«Quei ragazzi senza identità preda del richiamo terrorista». Il lavoro sul campo di Sant'Egidio

La testimonianza

 I bambini, purtroppo, sono stati protagonisti dell' attentato di venerdì in Burkina Faso. Vittime e carnefici. Il piccolo Misha ucciso nel locale del padre italiano, e i tre baby terroristi.
«Guardo le foto di questi ragazzi e vedo persone fragili» dice da Ouagadougou Mira Gianturco della Comunità di Sant'Egidio, ieri assieme al sottosegretario Mario Giro che ha portato la solidarietà del governo italiano al neo presidente Kaboré e a Gaetano Santomenna, il papà di Misha. Lei dal 2009 è responsabile del progetto Bravo per dare un'identità ai bambini di strada: in Burkina Faso soltanto il 65% dei neonati viene registrato nelle città, il 40% nelle zone rurali. Un esercito di invisibili, resi vulnerabili fin da piccoli. «E' importante dare forza a questi bambini per evitare che diventino facile preda degli estremisti», dice.
Gianturco si era spostata dai villaggi nella capitale proprio venerdì. «Nonostante da un mese girassero allarmi tra gli espatriati di non recarsi nei luoghi frequentati dagli stranieri, il caffé Cappuccino era pieno. Dopo l'attacco in Mali, sapevamo che prima o poi sarebbe potuto accadere anche qui ma nessuno ci credeva», confessa.

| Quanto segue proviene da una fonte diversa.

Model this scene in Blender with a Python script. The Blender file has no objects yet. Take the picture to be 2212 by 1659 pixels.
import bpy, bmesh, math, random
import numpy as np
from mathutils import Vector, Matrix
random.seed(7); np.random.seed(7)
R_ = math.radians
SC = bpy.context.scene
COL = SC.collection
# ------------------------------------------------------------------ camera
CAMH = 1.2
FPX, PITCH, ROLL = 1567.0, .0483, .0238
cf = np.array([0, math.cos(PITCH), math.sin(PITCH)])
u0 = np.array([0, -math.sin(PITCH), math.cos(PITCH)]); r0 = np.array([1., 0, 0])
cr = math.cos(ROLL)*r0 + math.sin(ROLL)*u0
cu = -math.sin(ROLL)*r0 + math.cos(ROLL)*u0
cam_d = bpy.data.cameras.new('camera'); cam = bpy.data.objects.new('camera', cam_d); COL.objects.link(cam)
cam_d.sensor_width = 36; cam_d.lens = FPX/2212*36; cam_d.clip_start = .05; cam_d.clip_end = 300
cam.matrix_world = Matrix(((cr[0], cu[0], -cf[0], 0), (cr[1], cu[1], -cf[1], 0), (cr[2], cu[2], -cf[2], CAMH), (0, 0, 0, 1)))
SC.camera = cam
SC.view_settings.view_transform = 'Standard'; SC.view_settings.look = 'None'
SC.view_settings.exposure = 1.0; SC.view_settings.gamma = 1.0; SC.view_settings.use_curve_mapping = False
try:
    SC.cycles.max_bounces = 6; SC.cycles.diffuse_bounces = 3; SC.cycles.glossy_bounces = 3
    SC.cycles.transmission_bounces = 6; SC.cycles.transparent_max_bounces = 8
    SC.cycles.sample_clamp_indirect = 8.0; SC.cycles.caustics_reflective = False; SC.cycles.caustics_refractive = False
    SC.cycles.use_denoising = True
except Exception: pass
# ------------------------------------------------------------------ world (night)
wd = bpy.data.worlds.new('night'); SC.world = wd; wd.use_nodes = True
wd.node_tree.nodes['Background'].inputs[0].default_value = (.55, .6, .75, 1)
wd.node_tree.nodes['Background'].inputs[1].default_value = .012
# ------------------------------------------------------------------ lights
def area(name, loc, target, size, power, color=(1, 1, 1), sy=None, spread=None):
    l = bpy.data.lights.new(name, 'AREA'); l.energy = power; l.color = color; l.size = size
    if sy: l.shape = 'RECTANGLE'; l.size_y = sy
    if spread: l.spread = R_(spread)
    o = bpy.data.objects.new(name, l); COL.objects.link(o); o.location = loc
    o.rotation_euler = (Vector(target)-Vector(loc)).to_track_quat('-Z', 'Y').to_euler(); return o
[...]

Nella stessa via dell'attentato a dicembre avevano organizzato il pranzo di Natale con una sessantina di ragazzi di strada, metà musulmani: uno spaccato della «società mista, modello di convivenza pacifica tra islamici e cristiani. Hanno colpito per imporre il loro messaggio: non si può vivere insieme. E hanno colpito questa giovane democrazia a due giorni dalla nascita del nuovo governo. Invitiamo tutti a continuare a lavorare e a non fuggire».